# Dataset excerpt
┏━━

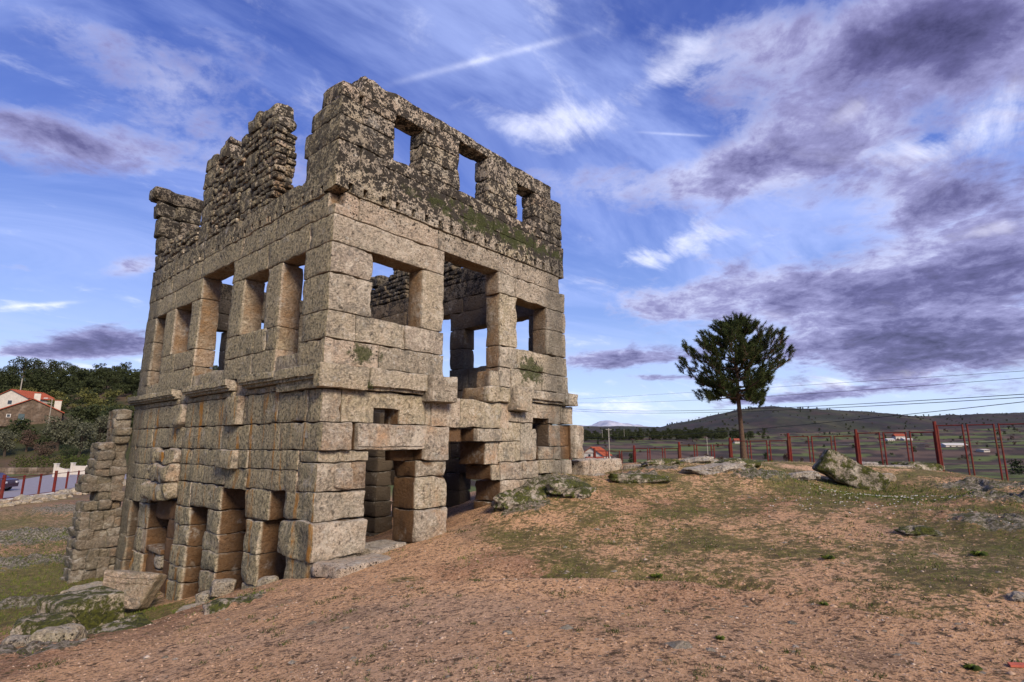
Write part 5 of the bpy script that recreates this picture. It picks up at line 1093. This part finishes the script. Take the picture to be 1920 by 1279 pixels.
h1, sl = gable_house('stone_house', (xh, 118, zh-.6), 10.6, 15, 3.2, 5.9, 'house_stone', 'old brown stone house with orange tiled roof and dark door on the left hillside', R(40))
def sub(o, name, mat, x0, x1, y0, y1, z0, z1): return MB().box(x0, x1, y0, y1, z0, z1).build(name, mat, o)
dr = sub(h1, 'door', 'door_paint', -1.9, -.9, -.06, .04, .5, 2.7); sub(dr, 'handle', 'steel', -1.1, -1.02, -.1, -.061, 1.5, 1.65)
wi = sub(h1, 'window', 'concrete', -3.8, -3.1, -.05, .05, 1.9, 2.6); sub(wi, 'pane', 'glass_dark', -3.7, -3.2, -.08, -.051, 1.98, 2.52)
ch = sub(h1, 'chimney', 'white_wall', .1, 1.2, 1.2, 2.1, 5.0, 7.3); sub(ch, 'cap', 'roof_tile', 0, 1.3, 1.1, 2.2, 7.302, 7.45)
ch = sub(h1, 'chimney', 'white_wall', 3.7, 4.9, 1.6, 2.6, 3.4, 5.9); sub(ch, 'cap', 'roof_tile', 3.6, 5.0, 1.5, 2.7, 5.902, 6.05)
xw, zw = px_at(16, 770, 134.); h2, _ = gable_house('white_house', (xw, 134, zw-1.5), 8.5, 9, 4.6, 6.6, 'white_wall', 'white gabled house with orange roof just behind the stone house', 0)
wi = sub(h2, 'window', 'concrete', -.6, .6, -.05, .05, 3.0, 4.1); sub(wi, 'pane', 'glass_dark', -.5, .5, -.08, -.051, 3.1, 4.0)
# street lamp and pole
xl, zl = px_at(88, 800, 110.); lp = empty('street_lamp', (xl+.2, 110, zl-1.5), label='grey street lamp with short arm beside the stone house', category='street lamp')
MB().tube([(0, 0, 0), (0, 0, 7.0)], [.09, .06], 8).build('pole', 'pole_grey', lp, True); MB().tube([(0, 0, 6.9), (-.5, 0, 7.15), (-1.0, 0, 7.15)], .04, 6).build('arm', 'pole_grey', lp, True)
V, q = cellbox((-1.7, -.14, 7.05), (-.95, .14, 7.25), (), .2, .05); mesh_obj('lamp_head', V, q, 'concrete', lp)
def pole(px, pyt, pyb, Y, lab, arm=True, grp='wooden utility poles'):
    x, zt = px_at(px, pyt, Y); _, zb = px_at(px, pyb, Y); e = empty('utility_pole', (x, Y, zb-.5), label=lab, category='utility pole', group=grp); H = zt-zb+.5; rd_ = .0042*H+.10
    MB().tube([(0, 0, 0), (0, 0, H)], [rd_*1.2, rd_], 8).build('post', 'pole_grey', e, True)
    if arm:
        MB().box(-.8, .8, -.06, .06, H-.45, H-.33).build('crossarm', 'pole_grey', e)
        for k in (-.65, 0, .65): MB().tube([(k, 0, H-.33), (k, 0, H-.12)], .05, 6).build('insulator', 'glass_dark', e, True)
    return e
pole(42, 710, 752, 150., 'slender pale pole rising behind the white house on the left hill', False)
pole(1141, 803, 862, 150., 'pale utility pole behind the white house right of the tower')
pole(1129, 806, 820, 520., 'tiny distant utility pole left of the tallest one'); pole(1170, 805, 818, 560., 'tiny distant utility pole right of the tallest one'); pole(1325, 820, 850, 190., 'thin utility pole seen through the red fence left of the pine', False)
# parked car at the left edge
cx, cz = px_at(-35, 920, 46.); cz = left_h(cx, 46.)+.08
car = empty('parked_car', (cx, 46, cz), R(8), label='dark purple car on the road at the left picture edge', category='car')
prof = [(-2.1, .35), (-2.12, .75), (-1.95, .92), (-1.15, 1.0), (-.55, 1.42), (.85, 1.45), (1.6, 1.02), (2.05, .92), (2.14, .62), (2.1, .32)]
bb = MB(); n_ = len(prof); Vc = []
for y, k in ((-.82, 1), (-.72, 0), (.72, 0), (.82, 1)):
    for (a, b_) in prof: Vc.append((a, y*(1 if b_ < 1.0 else .86), b_))
Fc_ = [tuple(range(n_))[::-1], tuple(3*n_+i for i in range(n_))]
for s_ in range(3):
    for i in range(n_): j = (i+1) % n_; Fc_.append((s_*n_+i, s_*n_+j, (s_+1)*n_+j, (s_+1)*n_+i))
mesh_obj('body', Vc, Fc_, 'car_paint', car, True, 30)
for y in (-.76, .76):
    s_ = 1 if y > 0 else -1
    mesh_obj('window', [(-1.0, y*.97+s_*.05, 1.02), (-.5, y*.93+s_*.02, 1.36), (.1, y*.93+s_*.02, 1.38), (.1, y*.97+s_*.05, 1.03)], [(0, 1, 2, 3), (3, 2, 1, 0)][:1], 'glass_dark', car, False); mesh_obj('window', [(.18, y*.97+s_*.05, 1.03), (.18, y*.93+s_*.02, 1.38), (.8, y*.93+s_*.02, 1.38), (1.35, y*.97+s_*.05, 1.05)], [(0, 1, 2, 3)], 'glass_dark', car, False)
for x in (-1.3, 1.32):
    for y in (-.80, .80):
        wl_ = MB().tube([(x, y-.1, .32), (x, y+.1, .32)], .32, 18).build('wheel', 'rubber', car, True); MB().tube([(x, y-.115, .32), (x, y+.115, .32)], .18, 12).build('rim', 'steel', wl_, True)
for y in (-.6, .6): V, q = cellbox((2.05, y-.14, .62), (2.16, y+.14, .78), (), .1, .03); mesh_obj('headlight', V, q, 'steel', car)

# ---------------------------------------------------------------- right-hand fence, cables, valley houses
fr = empty('metal_fence', (16.9, 22.0, -1.2), label='rust red metal panel fence with paired uprights stepping along the right crest', category='fence')
Pn = lambda n: np.array((16.901-1.98632*n, 22.0+1.92629*n)); tops = {0: .95, 1: .70, 2: .58, 3: .40, 4: .21, 5: .03, 6: -.12, 7: -.25, -1: 1.0, -2: 1.05, -3: 1.05}
def seg(a, b_, r_, name): MB().tube([a-np.array((16.9, 22.0, -1.2)), b_-np.array((16.9, 22.0, -1.2))], r_, 8).build(name, 'red_paint', fr, True)
for n in range(-3, 8):
    p = Pn(n); zt = tops[n]; gz = min(GH(*p), zt-1.7)-.25; seg(np.array((*p, gz)), np.array((*p, zt+.05)), .062, 'post')
    if n < 7:
        q_ = Pn(n+1); zt = tops[n+1]-.09 if n >= 0 else tops[n+1]-.09; d = (q_-p)
        for k in range(3):
            a = p+d*(k/3+.026); b_ = p+d*((k+1)/3-.026); za = min(GH(*a), zt-1.6)+.02; 
            seg(np.array((*a, za-.2)), np.array((*a, zt)), .030, 'upright'); seg(np.array((*b_, za-.2)), np.array((*b_, zt)), .030, 'upright'); seg(np.array((*a, zt-.03)), np.array((*b_, zt-.03)), .022, 'rail'); seg(np.array((*a, za+.06)), np.array((*b_, za+.06)), .018, 'rail')
            if k < 2: 
                m = p+d*((k+1)/3); seg(np.array((*(m-d*.026), zt-.25)), np.array((*(m+d*.026), zt-.25)), .014, 'bracket')
# cables: points on a plan line, sagging
def cable(pts, rad, lab):
    A = np.array((at_y(1078, 760, 165.)[0], 165.)); B_ = np.array((at_y(1920, 760, 52.)[0], 52.)); S = []; Z = []
    for px, py in pts:
        r_ = ray(px, py); t = r_[0]/r_[1]; d = B_-A; s_ = (t*A[1]-A[0])/(d[0]-t*d[1]); Y = A[1]+d[1]*s_; S.append(s_); Z.append(Y*r_[2]/r_[1])
    co = np.polyfit(S, Z, 2 if len(pts) > 2 else 1); P3 = []
    for s_ in np.linspace(-.55, 1.35, 90): p = A+(B_-A)*s_; P3.append((p[0], p[1], float(np.polyval(co, s_))))
    V, Fq = tube(P3, rad, 5); mesh_obj('power_cable', V, Fq, 'cable_black', None, True, label=lab, category='cable', group='power cables across the valley')
cable([(1080, 748.7), (1299, 734.6), (1453, 726.7), (1560, 720), (1915, 695)], .020, 'highest power cable passing behind the pine crown'); cable([(1080, 755.4), (1326, 749.5), (1398, 745), (1560, 735.7), (1915, 709)], .024, 'second highest power cable crossing under the pine crown')
cable([(1078, 767), (1379, 767.3), (1560, 761), (1915, 739)], .036, 'upper of the two close thick cables crossing the pine trunk'); cable([(1078, 770.6), (1379, 771.8), (1560, 765.5), (1915, 745)], .036, 'lower of the two close thick cables crossing the pine trunk'); cable([(1193, 819), (1379, 807), (1500, 796), (1631, 787), (1727, 774), (1915, 753)], .036, 'lowest power cable running across the dark hill')
# white house below the tower's right corner
Yq = 150.; xh, zh = px_at(1112, 866, Yq); wh, _ = gable_house('white_house', (xh-.4, Yq, zh-1.2), 6.2, 9, 2.9, 5.0, 'white_wall', 'small white gabled house just right of the tower beyond the fence', R(-24)); wi = sub(wh, 'window', 'concrete', -.9, -.1, -.05, .05, 2.5, 3.3); sub(wi, 'pane', 'glass_dark', -.82, -.18, -.08, -.051, 2.58, 3.22)
sd, _ = gable_house('shed', (xh-2.6, Yq-7, zh-1.6), 5.2, 5, 1.6, 2.9, 'house_stone', 'low shed with bright orange roof before the small white house', R(-60))
def vhouse(px, pyt, pyb, wpx, Y, roofm, lab, wm='white_wall'):
    x, zt = px_at(px, pyt, Y); _, zb = px_at(px, pyb, Y); w_ = wpx*Y/1035; H = zt-zb; e = empty('farm_house', (x, Y, zb), R(-10), label=lab, category='house', group='houses far across the valley')
    MB().box(-w_/2, w_/2, 0, 9, -3, H*.62).build('wall', wm, e)
    V = [(-w_/2-.5, -.5, H*.62), (w_/2+.5, -.5, H*.62), (w_/2+.5, 9.5, H*.62), (-w_/2-.5, 9.5, H*.62), (-w_/2-.3, 4.5, H), (w_/2+.3, 4.5, H)]; mesh_obj('roof', V, [(0, 1, 5, 4), (2, 3, 4, 5), (1, 2, 5), (3, 0, 4), (3, 2, 1, 0)], roofm, e, False)
    for k in range(3): wi = MB().box(-w_/2+w_*(k+.6)/3.4, -w_/2+w_*(k+.85)/3.4, -.1, .02, H*.2, H*.42).build('window', 'glass_dark', e)
vhouse(1688, 813, 826, 17, 640., 'roof_tile', 'white house with bright red roof in the middle of the far valley'); vhouse(1682, 845, 854, 19, 517., 'white_wall', 'low white farm house nearest in the valley, seen between fence posts'); vhouse(1793, 831, 840, 36, 455., 'concrete', 'long low white building on the far valley slope'); vhouse(1703, 821, 828, 14, 600., 'concrete', 'small grey outbuilding right of the red roofed house'); vhouse(1671, 822, 828, 12, 600., 'concrete', 'pale outbuilding left of the red roofed house'); vhouse(1850, 842, 847, 10, 395., 'white_wall', 'tiny white building at the valley road'); vhouse(1382, 822, 832, 9, 640., 'roof_tile', 'tiny reddish house right behind the pine trunk')
V = []; n_ = 60
for i in range(n_):
    px = 1400+i*10; Y = 560.-i*1.2; x, _ = px_at(px, 840, Y)
    for s_ in (-2.2, 2.2): V.append((x, Y+s_*1.6, float(far_h(np.array([x]), np.array([Y]))[0])+.6))
mesh_obj('valley_road', V, np.array([(2*i, 2*i+2, 2*i+3, 2*i+1) for i in range(n_-1)]), 'concrete', None, True, kind='structure')
# small plant in the string course joint
g = np.random.default_rng(5); f = Foliage(); f.cloud(g, (0, 0, 0), (.07, .05, .10), 90, .018); o = f.build('wall_plant', 'hedge_leaf', None, label='small green plant growing from the string course joint near the corner', category='plant'); x, y = uv(.97, -.22); o.location = (x, y, 1.27)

┗━━

# What you need to do
Identify every line holding the word "picture" and copy it out.

# The completed task
Write part 5 of the bpy script that recreates this picture. It picks up at line 1093. This part finishes the script. Take the picture to be 1920 by 1279 pixels.
car = empty('parked_car', (cx, 46, cz), R(8), label='dark purple car on the road at the left picture edge', category='car')